Requirement:
Find each line with the string "part" and report it.

Information provided:
= = = =
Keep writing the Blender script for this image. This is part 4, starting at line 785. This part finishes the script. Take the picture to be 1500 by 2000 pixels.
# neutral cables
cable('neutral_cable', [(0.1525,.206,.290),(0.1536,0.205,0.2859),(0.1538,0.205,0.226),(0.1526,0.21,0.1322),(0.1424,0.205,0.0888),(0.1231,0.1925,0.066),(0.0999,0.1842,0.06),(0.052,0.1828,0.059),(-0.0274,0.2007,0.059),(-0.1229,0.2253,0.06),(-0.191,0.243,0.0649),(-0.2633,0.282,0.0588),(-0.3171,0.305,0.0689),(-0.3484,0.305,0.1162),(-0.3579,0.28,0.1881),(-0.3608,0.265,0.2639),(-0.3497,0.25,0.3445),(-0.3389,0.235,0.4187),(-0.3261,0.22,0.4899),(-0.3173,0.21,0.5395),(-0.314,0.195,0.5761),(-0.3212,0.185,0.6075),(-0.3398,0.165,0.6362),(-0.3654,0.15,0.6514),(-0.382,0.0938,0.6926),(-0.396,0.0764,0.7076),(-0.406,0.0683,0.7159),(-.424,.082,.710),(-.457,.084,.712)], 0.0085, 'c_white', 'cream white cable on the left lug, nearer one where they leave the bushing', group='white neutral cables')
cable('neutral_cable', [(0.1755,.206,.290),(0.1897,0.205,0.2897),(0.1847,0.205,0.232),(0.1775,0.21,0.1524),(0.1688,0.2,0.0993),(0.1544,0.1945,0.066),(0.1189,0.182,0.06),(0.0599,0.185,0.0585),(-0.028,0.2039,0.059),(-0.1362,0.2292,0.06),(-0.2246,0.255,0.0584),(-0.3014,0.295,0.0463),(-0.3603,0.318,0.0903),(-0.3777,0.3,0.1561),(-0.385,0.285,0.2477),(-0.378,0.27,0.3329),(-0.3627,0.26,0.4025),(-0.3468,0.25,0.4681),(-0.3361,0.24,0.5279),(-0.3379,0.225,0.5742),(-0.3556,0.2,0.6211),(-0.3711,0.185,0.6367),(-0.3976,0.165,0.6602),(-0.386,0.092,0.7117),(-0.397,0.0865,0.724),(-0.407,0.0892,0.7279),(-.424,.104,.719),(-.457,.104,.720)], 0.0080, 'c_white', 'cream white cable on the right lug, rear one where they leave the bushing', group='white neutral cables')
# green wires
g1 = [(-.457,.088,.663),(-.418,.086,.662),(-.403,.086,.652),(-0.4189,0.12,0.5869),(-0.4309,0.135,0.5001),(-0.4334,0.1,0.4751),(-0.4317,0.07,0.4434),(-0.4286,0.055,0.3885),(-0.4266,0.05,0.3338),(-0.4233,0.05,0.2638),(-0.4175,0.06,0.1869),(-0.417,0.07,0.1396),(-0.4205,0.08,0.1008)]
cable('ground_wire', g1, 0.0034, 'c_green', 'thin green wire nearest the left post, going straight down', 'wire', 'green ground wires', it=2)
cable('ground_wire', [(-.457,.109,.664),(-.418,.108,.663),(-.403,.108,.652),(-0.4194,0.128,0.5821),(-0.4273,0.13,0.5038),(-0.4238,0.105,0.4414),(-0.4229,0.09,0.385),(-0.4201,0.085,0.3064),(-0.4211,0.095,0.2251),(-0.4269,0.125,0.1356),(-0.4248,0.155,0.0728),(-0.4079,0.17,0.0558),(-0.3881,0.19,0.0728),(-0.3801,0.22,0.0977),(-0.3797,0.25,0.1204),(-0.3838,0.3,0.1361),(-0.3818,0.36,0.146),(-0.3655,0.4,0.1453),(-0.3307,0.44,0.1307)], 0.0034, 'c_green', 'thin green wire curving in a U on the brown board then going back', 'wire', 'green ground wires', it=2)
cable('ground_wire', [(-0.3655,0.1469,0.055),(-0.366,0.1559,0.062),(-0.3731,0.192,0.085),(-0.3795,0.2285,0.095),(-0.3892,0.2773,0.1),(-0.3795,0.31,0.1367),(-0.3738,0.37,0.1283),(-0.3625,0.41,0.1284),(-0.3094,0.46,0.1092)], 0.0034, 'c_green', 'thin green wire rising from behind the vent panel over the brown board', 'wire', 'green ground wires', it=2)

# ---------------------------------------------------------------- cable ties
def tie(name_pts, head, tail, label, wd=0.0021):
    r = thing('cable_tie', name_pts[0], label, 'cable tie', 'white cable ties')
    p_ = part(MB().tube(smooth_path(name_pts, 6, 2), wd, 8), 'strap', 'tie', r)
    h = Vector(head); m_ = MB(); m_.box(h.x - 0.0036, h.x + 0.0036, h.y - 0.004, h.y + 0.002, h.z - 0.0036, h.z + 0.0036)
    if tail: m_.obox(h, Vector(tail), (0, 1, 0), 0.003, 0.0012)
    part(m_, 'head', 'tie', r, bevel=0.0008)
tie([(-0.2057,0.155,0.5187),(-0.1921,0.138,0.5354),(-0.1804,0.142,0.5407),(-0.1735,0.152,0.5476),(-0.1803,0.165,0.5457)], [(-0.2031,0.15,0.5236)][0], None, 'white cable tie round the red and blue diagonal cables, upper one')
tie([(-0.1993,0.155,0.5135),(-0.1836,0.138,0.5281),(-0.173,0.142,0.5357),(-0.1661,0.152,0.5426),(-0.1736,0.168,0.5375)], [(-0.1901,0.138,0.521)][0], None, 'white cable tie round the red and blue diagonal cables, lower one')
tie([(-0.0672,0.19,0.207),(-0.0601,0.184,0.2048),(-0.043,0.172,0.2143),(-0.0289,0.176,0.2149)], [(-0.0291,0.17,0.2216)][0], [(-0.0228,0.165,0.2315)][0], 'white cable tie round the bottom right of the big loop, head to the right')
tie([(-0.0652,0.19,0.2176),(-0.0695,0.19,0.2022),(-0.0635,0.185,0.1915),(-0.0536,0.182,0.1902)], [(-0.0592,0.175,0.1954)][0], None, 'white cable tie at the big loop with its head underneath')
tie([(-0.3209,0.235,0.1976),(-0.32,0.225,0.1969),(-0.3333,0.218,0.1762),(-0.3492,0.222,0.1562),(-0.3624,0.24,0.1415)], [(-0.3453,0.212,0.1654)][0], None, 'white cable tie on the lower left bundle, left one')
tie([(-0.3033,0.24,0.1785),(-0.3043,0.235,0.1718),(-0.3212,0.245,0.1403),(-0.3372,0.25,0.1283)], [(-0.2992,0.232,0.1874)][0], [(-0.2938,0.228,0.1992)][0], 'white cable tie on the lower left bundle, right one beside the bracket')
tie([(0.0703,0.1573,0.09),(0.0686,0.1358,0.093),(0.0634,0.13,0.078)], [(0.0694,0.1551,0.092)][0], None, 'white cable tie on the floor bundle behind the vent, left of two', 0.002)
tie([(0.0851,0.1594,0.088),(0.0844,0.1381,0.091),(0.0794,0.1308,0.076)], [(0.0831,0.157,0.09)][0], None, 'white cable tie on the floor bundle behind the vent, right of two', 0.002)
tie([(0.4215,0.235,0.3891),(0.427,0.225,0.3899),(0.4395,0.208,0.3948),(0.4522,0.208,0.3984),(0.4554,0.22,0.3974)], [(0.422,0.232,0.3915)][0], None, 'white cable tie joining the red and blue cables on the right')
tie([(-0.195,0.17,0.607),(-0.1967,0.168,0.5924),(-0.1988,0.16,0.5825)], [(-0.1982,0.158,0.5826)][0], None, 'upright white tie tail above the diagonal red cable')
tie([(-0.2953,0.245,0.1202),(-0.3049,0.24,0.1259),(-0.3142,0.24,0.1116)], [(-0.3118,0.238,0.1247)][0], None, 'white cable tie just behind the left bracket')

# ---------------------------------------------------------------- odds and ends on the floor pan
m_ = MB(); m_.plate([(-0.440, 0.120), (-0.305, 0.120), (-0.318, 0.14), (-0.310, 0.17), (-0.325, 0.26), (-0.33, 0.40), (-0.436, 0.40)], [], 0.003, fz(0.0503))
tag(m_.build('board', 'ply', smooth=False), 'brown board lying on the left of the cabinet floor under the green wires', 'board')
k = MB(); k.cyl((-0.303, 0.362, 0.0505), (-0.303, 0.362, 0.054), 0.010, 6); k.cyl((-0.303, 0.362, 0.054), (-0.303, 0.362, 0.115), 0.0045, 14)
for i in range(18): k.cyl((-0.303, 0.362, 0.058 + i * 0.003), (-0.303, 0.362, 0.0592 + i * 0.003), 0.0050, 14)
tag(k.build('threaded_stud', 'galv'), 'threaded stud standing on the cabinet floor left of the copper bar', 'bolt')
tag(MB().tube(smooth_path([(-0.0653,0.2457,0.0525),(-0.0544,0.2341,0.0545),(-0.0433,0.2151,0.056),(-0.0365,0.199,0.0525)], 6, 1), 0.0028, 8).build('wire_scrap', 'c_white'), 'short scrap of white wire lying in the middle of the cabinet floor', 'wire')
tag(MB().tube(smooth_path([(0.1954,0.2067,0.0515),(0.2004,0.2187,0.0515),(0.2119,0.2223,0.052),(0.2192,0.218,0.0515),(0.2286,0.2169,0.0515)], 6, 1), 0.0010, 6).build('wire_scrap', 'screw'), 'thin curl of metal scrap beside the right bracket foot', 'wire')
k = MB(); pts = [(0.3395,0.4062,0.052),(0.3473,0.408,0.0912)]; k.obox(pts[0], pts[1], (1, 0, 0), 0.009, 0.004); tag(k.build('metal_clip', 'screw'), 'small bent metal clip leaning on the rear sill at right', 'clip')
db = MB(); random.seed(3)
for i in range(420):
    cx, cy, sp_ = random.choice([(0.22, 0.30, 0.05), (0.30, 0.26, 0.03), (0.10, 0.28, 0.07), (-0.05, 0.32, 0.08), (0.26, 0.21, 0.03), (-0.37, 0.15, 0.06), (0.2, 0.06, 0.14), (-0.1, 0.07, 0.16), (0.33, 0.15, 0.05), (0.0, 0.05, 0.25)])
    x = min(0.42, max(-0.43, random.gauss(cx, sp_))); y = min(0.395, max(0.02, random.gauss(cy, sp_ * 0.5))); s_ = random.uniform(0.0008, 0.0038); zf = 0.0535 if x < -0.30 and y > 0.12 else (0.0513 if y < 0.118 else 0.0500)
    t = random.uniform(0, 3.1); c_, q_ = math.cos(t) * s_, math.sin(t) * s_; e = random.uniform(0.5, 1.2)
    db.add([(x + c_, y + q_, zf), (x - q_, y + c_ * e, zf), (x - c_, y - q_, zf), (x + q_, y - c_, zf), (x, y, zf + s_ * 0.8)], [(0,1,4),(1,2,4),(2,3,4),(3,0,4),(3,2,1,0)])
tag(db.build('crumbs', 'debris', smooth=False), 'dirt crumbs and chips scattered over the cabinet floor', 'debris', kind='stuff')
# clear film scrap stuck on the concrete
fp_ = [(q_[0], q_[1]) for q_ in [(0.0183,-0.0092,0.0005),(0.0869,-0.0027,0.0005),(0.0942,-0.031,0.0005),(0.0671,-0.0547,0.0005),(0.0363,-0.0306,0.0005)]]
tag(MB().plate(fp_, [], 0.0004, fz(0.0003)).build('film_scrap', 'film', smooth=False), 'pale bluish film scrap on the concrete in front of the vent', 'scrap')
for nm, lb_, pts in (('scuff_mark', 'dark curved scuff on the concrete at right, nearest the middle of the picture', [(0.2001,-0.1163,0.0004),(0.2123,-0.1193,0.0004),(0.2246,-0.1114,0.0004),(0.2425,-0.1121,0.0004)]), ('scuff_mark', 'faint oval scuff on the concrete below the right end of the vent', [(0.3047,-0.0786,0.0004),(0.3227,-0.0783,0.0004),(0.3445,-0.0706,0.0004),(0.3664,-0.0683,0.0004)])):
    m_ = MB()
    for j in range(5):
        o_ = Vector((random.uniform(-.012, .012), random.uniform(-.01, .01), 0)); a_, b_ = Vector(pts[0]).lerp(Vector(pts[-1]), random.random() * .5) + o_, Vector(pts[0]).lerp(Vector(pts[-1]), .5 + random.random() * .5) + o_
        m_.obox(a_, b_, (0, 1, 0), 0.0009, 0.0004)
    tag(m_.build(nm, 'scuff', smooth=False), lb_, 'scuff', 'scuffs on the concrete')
= = = =
Expected output:
Keep writing the Blender script for this image. This is part 4, starting at line 785. This part finishes the script. Take the picture to be 1500 by 2000 pixels.
    p_ = part(MB().tube(smooth_path(name_pts, 6, 2), wd, 8), 'strap', 'tie', r)
    part(m_, 'head', 'tie', r, bevel=0.0008)